Lecture 3

Lecture 3

Lecture 3

SPEAKER: Professor Miguel Baptista Nunes

Professor Miguel Baptista Nunes is Dean of the School of Internet of Things at Xian Jiaotong Liverpool University’s Entrepreneur College in Taicang. Prior to this appointment, Miguel was the Dean of the School of Information Management at Sun Yat-sen University, Guangzhou, China. Miguel was also the chair of the Asia-Pacific Chapter of the iSchools movement from 2018 to 2020; the Chair of the Asia-Pacific Chapter of the Association for Information Science and Technology (ASIS&T) from 2017 to 2018. Before SYSU and from 2015-2017, Miguel was a National High-end Foreign Expert at the School of Information Resources Management of the Renmin University of China, sponsored by the Chinese State Administration of Foreign Experts Affairs. In addition to his achievements in administration and research, Miguel was selected as one of the top ten “My Favorite Foreign Teachers in China” in 2019, National award sponsored by the Foreign Talent Research Center of the Ministry of Science and Technology. Prior to this recent Chinese professional experience, Miguel was at the Information School of the University of Sheffield in the UK for 23 years, 20 of those as a permanent member of academic staff, where he led the development of teaching & learning and research in the Information Systems discipline, with a keen perspective on the resolving bottlenecks and taking opportunity of cutting-edge trends in the discipline.

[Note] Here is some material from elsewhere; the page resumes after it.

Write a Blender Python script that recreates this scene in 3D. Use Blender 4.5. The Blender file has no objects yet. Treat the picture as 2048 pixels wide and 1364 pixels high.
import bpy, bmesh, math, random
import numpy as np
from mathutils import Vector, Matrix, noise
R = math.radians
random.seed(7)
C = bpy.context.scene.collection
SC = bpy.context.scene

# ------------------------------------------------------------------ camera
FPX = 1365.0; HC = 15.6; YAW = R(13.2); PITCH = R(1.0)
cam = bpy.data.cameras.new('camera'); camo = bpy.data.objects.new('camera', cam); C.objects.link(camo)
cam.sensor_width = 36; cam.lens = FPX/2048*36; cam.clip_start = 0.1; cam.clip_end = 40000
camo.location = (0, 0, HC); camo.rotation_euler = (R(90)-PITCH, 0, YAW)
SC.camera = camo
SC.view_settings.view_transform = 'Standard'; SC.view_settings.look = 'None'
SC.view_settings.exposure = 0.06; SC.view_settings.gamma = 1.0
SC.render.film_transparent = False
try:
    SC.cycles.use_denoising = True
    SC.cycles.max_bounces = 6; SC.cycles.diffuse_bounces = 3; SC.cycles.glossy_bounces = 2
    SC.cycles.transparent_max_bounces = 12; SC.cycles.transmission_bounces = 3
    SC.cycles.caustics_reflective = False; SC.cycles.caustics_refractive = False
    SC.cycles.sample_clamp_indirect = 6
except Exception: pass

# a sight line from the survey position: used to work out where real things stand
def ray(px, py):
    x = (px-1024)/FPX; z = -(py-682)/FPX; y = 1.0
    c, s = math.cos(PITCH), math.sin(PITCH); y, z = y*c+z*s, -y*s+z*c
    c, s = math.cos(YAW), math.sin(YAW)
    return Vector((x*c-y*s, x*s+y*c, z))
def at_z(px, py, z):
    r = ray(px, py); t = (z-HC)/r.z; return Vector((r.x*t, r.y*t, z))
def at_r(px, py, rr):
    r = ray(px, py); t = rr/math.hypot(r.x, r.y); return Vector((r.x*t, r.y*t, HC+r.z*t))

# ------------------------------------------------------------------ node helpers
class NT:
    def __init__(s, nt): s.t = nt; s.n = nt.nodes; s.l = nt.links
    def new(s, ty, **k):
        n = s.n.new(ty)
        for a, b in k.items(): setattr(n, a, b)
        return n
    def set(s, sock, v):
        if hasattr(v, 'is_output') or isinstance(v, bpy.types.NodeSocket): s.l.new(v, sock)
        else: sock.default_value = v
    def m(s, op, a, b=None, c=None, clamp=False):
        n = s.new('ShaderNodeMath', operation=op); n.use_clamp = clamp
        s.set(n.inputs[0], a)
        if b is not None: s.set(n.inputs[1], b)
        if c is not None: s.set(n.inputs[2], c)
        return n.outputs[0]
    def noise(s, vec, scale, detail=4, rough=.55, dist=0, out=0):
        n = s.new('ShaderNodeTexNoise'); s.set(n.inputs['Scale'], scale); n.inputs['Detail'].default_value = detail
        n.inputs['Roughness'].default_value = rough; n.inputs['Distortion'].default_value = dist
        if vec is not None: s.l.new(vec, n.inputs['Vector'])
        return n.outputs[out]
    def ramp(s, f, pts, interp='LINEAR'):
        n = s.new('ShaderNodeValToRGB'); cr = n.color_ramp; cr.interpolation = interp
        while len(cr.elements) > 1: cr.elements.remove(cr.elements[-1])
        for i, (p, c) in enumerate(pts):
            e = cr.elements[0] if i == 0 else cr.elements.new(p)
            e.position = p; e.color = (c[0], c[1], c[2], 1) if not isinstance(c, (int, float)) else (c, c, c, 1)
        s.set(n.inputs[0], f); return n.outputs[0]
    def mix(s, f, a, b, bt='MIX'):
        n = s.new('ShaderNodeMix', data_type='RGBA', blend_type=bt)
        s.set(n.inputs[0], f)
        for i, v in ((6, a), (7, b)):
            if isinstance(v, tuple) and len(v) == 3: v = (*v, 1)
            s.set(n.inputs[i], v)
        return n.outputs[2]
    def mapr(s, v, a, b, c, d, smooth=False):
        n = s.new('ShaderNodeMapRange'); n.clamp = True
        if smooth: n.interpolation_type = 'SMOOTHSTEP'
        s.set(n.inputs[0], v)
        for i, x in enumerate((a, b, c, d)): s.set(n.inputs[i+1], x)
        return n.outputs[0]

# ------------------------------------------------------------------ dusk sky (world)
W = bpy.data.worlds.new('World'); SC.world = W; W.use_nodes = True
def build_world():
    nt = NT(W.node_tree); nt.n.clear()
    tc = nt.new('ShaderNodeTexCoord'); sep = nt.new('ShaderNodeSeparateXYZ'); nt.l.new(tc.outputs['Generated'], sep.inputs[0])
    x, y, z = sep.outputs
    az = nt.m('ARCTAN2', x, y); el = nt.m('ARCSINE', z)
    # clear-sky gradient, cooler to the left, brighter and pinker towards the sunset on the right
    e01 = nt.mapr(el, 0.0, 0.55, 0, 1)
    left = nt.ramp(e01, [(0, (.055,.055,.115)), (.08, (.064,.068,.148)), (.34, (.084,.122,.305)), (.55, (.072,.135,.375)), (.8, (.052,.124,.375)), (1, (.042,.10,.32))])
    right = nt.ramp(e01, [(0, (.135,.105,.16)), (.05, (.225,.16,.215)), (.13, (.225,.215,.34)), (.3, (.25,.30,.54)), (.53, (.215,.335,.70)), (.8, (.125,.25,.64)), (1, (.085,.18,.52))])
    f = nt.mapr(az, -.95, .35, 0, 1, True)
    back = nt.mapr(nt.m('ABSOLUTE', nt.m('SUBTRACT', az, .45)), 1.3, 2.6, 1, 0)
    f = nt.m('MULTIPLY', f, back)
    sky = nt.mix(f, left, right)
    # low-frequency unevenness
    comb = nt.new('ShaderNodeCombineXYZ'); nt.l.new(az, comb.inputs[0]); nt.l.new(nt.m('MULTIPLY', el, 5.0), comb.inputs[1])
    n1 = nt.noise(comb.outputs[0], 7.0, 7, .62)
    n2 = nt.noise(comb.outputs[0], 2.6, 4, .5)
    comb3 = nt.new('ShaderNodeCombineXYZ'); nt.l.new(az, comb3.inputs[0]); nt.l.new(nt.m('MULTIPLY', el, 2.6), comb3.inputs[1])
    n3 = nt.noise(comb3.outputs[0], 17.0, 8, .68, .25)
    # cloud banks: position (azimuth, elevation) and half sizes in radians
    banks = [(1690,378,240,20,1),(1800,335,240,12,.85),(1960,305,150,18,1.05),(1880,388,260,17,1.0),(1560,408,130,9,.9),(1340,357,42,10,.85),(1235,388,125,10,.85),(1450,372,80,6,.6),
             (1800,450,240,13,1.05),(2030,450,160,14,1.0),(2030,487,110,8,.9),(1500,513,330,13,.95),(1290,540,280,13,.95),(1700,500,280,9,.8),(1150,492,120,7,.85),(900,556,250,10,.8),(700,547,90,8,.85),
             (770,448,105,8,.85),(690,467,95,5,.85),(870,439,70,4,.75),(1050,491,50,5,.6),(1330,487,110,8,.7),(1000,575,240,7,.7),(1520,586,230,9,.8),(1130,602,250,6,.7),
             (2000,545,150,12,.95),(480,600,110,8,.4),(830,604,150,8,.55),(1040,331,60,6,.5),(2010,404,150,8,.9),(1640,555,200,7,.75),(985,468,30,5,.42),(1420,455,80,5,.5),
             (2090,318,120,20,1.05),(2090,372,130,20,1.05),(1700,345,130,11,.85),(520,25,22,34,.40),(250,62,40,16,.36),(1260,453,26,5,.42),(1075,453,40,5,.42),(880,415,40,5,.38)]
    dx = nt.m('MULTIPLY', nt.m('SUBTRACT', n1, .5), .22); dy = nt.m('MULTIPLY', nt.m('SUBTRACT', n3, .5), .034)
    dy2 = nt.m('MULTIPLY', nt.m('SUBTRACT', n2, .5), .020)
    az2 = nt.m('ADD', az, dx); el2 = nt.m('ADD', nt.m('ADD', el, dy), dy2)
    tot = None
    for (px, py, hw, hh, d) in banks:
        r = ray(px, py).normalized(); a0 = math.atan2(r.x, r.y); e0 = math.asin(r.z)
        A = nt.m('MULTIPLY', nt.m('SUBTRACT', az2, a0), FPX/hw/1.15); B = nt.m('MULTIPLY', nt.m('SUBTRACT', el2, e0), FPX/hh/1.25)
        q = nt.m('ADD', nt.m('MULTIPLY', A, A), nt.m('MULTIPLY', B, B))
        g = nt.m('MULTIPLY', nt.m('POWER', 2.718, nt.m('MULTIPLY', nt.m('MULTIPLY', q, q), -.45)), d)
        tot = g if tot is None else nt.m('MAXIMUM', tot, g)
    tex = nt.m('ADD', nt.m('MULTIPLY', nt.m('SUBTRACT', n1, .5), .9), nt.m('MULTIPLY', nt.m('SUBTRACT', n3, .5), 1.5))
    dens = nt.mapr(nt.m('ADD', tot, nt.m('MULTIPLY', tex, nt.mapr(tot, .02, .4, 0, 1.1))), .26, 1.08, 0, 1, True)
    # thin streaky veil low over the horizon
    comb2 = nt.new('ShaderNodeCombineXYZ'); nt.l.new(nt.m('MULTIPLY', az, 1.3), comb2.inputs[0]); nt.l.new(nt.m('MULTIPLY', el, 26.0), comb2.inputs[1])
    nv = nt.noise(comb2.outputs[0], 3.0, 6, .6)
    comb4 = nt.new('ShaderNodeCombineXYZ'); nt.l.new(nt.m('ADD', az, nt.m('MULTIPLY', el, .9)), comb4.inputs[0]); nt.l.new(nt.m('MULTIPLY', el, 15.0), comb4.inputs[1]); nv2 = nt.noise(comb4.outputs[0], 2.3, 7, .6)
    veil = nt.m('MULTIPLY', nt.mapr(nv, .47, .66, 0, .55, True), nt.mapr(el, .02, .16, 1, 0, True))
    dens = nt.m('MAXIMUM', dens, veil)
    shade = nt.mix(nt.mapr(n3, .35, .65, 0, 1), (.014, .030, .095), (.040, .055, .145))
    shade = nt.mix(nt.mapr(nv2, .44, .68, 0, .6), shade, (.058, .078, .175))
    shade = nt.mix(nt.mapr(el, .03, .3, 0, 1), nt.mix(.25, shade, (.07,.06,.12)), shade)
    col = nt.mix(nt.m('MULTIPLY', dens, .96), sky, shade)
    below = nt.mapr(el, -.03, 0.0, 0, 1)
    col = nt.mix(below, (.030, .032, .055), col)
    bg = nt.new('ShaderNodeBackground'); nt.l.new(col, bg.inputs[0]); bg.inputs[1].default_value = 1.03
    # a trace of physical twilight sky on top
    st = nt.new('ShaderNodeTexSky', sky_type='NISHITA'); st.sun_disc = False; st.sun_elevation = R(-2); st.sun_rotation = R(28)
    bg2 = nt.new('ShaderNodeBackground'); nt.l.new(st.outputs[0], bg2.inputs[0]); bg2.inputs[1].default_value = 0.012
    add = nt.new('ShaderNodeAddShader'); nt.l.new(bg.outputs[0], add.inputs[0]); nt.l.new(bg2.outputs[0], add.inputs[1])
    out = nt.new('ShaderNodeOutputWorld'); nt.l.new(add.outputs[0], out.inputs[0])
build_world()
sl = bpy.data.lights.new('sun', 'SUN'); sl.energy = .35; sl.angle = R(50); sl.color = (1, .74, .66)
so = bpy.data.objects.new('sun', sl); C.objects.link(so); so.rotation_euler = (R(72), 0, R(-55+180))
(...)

TOPIC: Socio-Technical Innovation through Design Science Research: Keeping away from obsolete Dichotomies in Information Systems Research

ABSTRACT: Design Science Research is a research approach that emerged from Herbert Simon’s distinction between natural and artificial sciences. Artificial phenomena are those that are influenced and molded by human activity and therefore are not easily modelled by universal laws. DSR is predicated on the belief that science involving these artificial phenomena should be undertaken through the identification of reallife problems and the development of artefacts and constructs that may address these problems. Such artificial artefacts should be developed and conceptualized through iterative processes of generating alternatives and testing them against continuously changing utility requirements and constraints. The use of DSR aims to develop artefact or construct based solutions for identified problems rather than just produce explanatory theories about an existing technological reality. In the Information Systems (IS) discipline, this represents a significant evolution from quantitative deductive research approaches (e.g. theories of planned behavior, quantitative surveys, etc.) and competing qualitative inductive approaches (e.g. grounded theory, critical research, ethnography, etc.). This often partisan dichotomy led to fracturing discussions in the discipline and to a certain extent a slowing down in its development as a key emergent discipline.This lecture will discuss the value of IS as an engine for socio-technical innovation through the development of emerging theories that abstract the situated use of technological artefacts in a societal reality obsessed with technology and rapid fading trends.